The embattled wealth manager announced after the market closed yesterday that Standard and Poor's (S&P) cut its rating on the listed entity, AMP Group Holdings Limited and AMP Bank by one notch each.
The setback threatens to derail the bounce in the share price as AMP tries to recover from its cultural and governance scandal. Should investors be worried?
AMP share price pressured by governance concerns
The downgrade was made worse by comments from S&P on the reasons behind the downgrade. The agency said that recent developments made it think that AMP's governance was not "as strong as we previously considered", reported the Australian Financial Review.
The trigger for S&P was the string of quick exits by senior managers and last week's strategic review of group assets. AMP's newly installed chair Debra Hazelton overrode the group's also relatively new chief executive Francesco De Ferrari's turnaround strategy.
Talk about a tense work environment! This isn't something that would inspire confidence at a time when AMP badly needs to get back on its feet.
Credit vs. equity risks
But this latest development has not derailed my "buy" thesis on the stock. There are a few reasons for this.

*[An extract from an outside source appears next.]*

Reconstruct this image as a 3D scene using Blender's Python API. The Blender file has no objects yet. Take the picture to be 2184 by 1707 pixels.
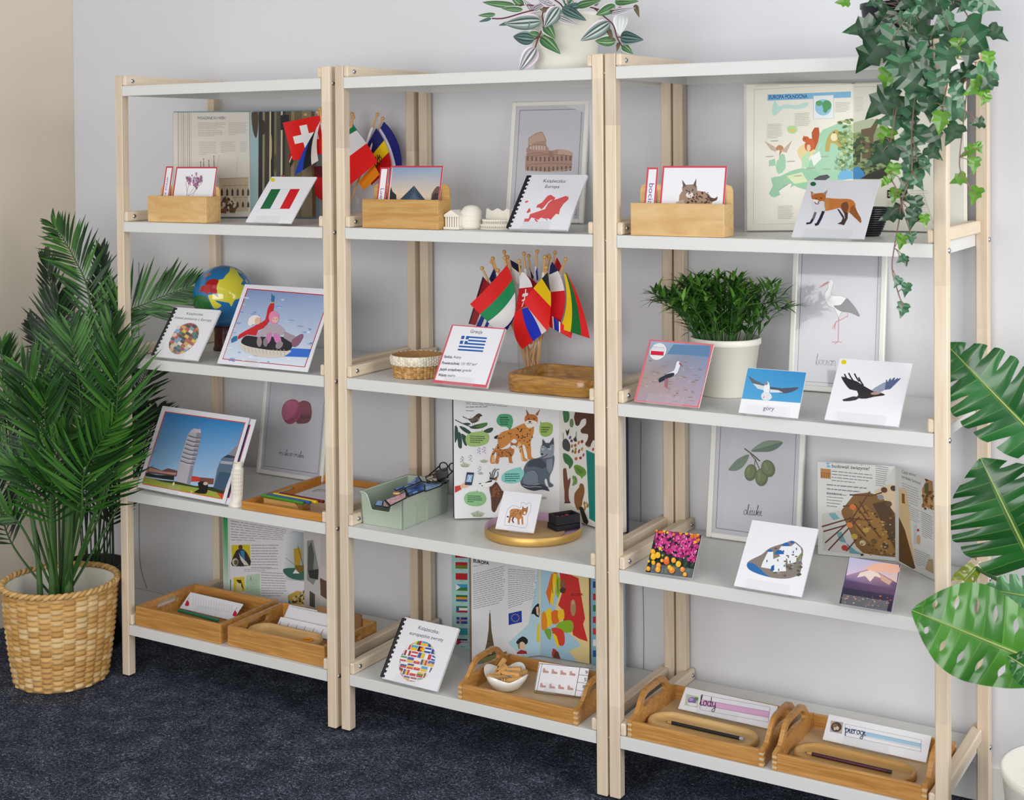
import bpy, math, random
from mathutils import Vector as V, Matrix
random.seed(7)
sc = bpy.context.scene
# ------------------------------------------------------------------ camera, light, exposure
CP = V((2.9395, -2.8004, 1.4690)); YAW, PITCH, ROLL, FPX, CX, CY = .53504, -.01734, -.00812, 3000.5, 1092.0, 366.1
_r = V((math.cos(YAW), math.sin(YAW), 0)); FW = V((-math.sin(YAW)*math.cos(PITCH), math.cos(YAW)*math.cos(PITCH), math.sin(PITCH)))
_u = _r.cross(FW); RT = math.cos(ROLL)*_r+math.sin(ROLL)*_u; UP = -math.sin(ROLL)*_r+math.cos(ROLL)*_u
cam_d = bpy.data.cameras.new('camera'); cam = bpy.data.objects.new('camera', cam_d); sc.collection.objects.link(cam)
m4 = Matrix((RT, UP, -FW)).transposed().to_4x4(); m4.translation = CP; cam.matrix_world = m4
cam_d.sensor_width = 36; cam_d.sensor_fit = 'HORIZONTAL'; cam_d.lens = FPX/2184*36
cam_d.shift_x = 0; cam_d.shift_y = (CY-853.5)/2184
cam_d.dof.use_dof = True; cam_d.dof.focus_distance = 3.45; cam_d.dof.aperture_fstop = 6.3
sc.camera = cam
sc.view_settings.view_transform = 'Standard'; sc.view_settings.look = 'None'; sc.view_settings.gamma = 1
sc.view_settings.use_curve_mapping = False; sc.view_settings.exposure = 0.0
sc.cycles.use_denoising = True; sc.cycles.max_bounces = 8; sc.cycles.transparent_max_bounces = 24
wd = bpy.data.worlds.new('world'); sc.world = wd; wd.use_nodes = True
wd.node_tree.nodes['Background'].inputs[0].default_value = (.84, .92, 1, 1)
wd.node_tree.nodes['Background'].inputs[1].default_value = .40
def area(name, loc, tgt, sx, sy, power, col):
    d = bpy.data.lights.new(name, 'AREA'); d.shape = 'RECTANGLE'; d.size = sx; d.size_y = sy; d.energy = power; d.color = col
    o = bpy.data.objects.new(name, d); sc.collection.objects.link(o); o.location = loc
    o.rotation_euler = (V(tgt)-V(loc)).to_track_quat('-Z', 'Y').to_euler(); return o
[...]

Firstly, S&P is a credit agency. They advise debt investors on how safe it is to lend money to a company and they way they analyse a corporation is different from the way equities analysts would.
Credit analysts are particularly focused on default risks and downside scenarios. They don't care as much about how much profit growth is achievable or sum-of-parts valuations. They want to be assured that the company can pay their debts as opposed to how much money it can make.
What this means is that a ratings downgrade by S&P or other credit agencies is less correlated to share price performance than a downgrade coming from a broker, for instance.
Downgrade doesn't reflect AMP valuation
I am not saying credit and equity aren't linked, but credit ratings aren't driven by how much potential upside or downside there is in a share price.
This takes me to the second point. The reason why I think the risk-reward is looking attractive for AMP is because I think there's intrinsic value in the business.
Risk-reward still looking attractive
No one will argue there is significant execution risk in the business. Management will need to learn to sing from the same song sheet at a time when the future of 170-year plus institution is at stake.
But what brings me some comfort is the belief that if AMP was carved up and sold off in pieces, the sales will fetch a higher price than where the stock is currently trading.
This is good news for equity investors, but could be a real headache for credit investors.